Sex doesn’t sell

Sex on TVPeople won’t remember your brand if you advertised during a TV show with a lot of sexual content, according to UK researchers, compared to ads that appear in similar programming with no sex.

This was the key message that came from research carried out at the Department of Psychology at University College London by Ellie Parker and Adrian Furnham. They publish details in this month’s issue of the journal Applied Cognitive Psychology.

The team also discovered that men recalled the brand of products whose adverts contained sexual images more often than did women, in fact, the women in the study were actively put off by sexual content in advertising.

Is any of this particular surprising? If you’re watching a sexy movie are you going to be concerned with remember which brand carpet shampoo they advertised during the commercial break. More to the point, given the length of the ad slots on TV these days, it’s quite possible that viewers simply get “couply” during the breaks, inspired by the images they saw before the carpet cleaner and dog food came on.

Of course, the actual study didn’t allow for any extra-ad coupling. Instead, 60 university students (30 men and 30 women) aged 18 to 31, mean age 21, were divided into four groups. One group watched an overtly suggestive episode of Sex and The City, with sexy adverts running during the breaks. The second group watched the same episode with non-sexual adverts. The other two groups got to see an episode of ‘Malcolm in the Middle’ which contained no sexual references, with either sexual or non-sexual adverts.
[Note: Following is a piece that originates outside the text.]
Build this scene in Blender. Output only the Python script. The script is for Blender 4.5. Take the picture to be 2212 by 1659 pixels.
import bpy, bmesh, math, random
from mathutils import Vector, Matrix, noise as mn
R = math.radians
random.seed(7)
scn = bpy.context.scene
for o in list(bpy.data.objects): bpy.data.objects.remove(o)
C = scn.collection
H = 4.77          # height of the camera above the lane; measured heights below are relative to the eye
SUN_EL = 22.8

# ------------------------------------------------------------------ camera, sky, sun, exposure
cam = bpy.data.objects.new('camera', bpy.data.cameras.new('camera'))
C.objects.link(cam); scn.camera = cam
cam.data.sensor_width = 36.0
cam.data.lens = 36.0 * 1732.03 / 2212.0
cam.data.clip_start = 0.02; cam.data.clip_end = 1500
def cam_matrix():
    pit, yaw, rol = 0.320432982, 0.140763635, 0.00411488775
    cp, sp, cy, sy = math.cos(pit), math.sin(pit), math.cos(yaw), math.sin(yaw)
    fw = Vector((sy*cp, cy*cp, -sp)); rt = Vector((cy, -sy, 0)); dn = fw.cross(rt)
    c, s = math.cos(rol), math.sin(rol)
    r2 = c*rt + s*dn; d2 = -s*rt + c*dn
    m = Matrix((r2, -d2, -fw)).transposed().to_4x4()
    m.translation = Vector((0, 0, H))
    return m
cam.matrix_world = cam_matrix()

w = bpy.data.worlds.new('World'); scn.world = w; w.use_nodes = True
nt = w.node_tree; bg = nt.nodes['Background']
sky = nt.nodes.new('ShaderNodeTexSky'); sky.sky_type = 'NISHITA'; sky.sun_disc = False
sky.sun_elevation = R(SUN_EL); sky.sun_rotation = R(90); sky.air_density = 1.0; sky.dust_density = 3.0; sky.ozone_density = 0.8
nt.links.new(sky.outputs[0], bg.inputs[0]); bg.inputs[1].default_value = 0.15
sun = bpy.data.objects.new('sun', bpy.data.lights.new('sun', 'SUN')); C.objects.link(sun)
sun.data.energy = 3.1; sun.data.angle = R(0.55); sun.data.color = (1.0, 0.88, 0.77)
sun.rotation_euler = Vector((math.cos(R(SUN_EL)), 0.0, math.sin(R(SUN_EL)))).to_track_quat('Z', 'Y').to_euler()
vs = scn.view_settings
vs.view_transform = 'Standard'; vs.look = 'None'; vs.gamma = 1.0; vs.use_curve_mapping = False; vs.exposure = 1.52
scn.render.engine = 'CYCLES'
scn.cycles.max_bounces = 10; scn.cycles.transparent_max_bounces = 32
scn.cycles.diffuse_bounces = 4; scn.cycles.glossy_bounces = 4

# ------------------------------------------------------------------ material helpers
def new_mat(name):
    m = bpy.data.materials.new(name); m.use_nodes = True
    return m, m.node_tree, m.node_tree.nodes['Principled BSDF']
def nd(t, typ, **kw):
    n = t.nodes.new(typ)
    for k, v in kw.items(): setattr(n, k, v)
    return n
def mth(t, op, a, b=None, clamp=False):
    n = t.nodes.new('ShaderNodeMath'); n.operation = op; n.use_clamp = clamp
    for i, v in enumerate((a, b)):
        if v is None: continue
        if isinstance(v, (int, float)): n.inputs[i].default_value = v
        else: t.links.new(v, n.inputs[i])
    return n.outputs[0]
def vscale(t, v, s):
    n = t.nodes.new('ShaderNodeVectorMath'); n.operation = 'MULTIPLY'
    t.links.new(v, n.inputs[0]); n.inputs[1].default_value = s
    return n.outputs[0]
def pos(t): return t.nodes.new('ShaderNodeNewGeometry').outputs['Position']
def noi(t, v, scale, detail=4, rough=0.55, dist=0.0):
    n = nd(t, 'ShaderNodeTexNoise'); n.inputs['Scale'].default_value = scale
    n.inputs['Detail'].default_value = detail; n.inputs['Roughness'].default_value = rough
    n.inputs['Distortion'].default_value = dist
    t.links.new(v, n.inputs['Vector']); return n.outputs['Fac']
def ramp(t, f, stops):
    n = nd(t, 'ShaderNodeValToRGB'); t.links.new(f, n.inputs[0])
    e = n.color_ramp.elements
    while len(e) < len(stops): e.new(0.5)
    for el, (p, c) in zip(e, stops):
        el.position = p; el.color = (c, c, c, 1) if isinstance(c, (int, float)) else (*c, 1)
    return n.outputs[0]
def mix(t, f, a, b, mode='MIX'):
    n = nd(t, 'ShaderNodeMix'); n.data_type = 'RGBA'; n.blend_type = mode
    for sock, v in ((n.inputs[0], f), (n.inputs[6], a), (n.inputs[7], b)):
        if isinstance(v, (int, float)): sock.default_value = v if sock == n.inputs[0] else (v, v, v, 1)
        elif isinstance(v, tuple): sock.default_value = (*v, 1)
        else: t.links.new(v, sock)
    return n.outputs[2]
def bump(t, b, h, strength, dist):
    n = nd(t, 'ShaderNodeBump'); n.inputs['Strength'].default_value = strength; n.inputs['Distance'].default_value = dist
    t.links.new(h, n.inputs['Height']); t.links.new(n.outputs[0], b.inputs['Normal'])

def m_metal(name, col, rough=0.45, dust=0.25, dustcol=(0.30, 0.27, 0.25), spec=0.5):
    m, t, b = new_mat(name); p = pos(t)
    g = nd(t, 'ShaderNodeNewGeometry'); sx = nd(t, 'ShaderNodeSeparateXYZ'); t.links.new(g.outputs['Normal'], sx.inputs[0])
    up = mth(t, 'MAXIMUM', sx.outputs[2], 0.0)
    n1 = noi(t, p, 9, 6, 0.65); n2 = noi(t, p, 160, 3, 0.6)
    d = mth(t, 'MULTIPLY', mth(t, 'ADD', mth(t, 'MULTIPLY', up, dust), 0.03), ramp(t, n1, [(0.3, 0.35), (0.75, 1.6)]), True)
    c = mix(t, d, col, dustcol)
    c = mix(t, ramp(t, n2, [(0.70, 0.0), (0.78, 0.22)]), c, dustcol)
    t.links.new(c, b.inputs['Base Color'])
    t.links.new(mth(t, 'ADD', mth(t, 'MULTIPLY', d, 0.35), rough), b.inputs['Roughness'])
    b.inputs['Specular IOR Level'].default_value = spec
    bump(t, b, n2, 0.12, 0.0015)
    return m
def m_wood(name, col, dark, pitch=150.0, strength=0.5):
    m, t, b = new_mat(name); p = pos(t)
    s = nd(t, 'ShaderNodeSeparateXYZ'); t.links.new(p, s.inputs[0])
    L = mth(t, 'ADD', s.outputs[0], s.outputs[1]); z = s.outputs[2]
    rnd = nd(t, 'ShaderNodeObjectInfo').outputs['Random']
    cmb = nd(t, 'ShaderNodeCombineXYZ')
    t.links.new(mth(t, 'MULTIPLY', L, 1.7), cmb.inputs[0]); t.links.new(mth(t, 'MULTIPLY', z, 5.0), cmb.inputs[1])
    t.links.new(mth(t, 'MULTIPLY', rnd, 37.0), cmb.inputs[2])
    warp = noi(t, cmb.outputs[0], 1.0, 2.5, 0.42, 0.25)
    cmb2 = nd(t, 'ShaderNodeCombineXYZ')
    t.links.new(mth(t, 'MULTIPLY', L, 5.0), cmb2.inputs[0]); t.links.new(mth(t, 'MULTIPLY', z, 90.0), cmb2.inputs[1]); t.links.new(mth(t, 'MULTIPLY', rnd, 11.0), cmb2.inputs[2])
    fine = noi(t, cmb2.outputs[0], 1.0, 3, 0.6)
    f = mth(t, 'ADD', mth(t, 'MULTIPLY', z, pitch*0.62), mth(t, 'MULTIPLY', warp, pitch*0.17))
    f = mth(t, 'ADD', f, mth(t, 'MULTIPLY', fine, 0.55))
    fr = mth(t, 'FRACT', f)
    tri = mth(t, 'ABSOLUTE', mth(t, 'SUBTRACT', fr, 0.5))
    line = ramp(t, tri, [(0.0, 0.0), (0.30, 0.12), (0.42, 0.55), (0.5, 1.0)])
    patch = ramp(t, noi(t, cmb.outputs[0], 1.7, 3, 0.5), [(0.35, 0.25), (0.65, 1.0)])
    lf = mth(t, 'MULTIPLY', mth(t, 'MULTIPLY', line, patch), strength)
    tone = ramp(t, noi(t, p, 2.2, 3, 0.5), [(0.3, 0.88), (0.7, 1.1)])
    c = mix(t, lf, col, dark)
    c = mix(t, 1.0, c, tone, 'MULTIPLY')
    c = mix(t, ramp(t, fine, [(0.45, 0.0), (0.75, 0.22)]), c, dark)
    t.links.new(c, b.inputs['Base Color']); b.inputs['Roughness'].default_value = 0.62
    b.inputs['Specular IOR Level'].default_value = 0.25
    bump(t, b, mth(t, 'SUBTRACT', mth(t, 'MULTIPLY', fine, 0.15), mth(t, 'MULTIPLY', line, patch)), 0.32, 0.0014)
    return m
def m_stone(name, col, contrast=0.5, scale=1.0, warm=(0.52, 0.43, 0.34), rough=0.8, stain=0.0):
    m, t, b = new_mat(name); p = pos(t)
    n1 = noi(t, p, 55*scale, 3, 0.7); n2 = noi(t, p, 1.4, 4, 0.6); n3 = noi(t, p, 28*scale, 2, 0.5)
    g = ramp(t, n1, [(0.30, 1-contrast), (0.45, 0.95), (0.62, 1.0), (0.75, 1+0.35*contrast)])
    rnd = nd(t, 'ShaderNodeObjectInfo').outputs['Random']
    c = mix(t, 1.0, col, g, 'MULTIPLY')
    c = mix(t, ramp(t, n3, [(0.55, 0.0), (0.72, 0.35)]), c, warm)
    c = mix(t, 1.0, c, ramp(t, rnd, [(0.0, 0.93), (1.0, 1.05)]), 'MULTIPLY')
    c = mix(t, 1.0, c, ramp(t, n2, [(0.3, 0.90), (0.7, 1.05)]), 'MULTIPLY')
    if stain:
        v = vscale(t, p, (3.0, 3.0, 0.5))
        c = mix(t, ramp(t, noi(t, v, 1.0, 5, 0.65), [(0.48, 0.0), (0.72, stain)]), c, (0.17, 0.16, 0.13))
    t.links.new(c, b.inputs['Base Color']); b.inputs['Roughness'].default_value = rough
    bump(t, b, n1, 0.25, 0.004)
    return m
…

‘The fact that recall of adverts was hindered by sexual content in the shows suggests that there is something particularly involving or disturbing about sexual shows. Interestingly this is something that is also found in shows with aggressive content,’ says Furnham.

‘Sex seems to have a detrimental effect on females recall for an advertisement,’ says Parker. ‘Sex is only a useful advertising tool when selling to men.’

But, couldn’t it simply be that the ads were simply more interesting than Malcolm in the Middle. Now, if it had been an episode of Friends, things would have been entirely different, all sixty volunteers would either have switched off or fallen asleep.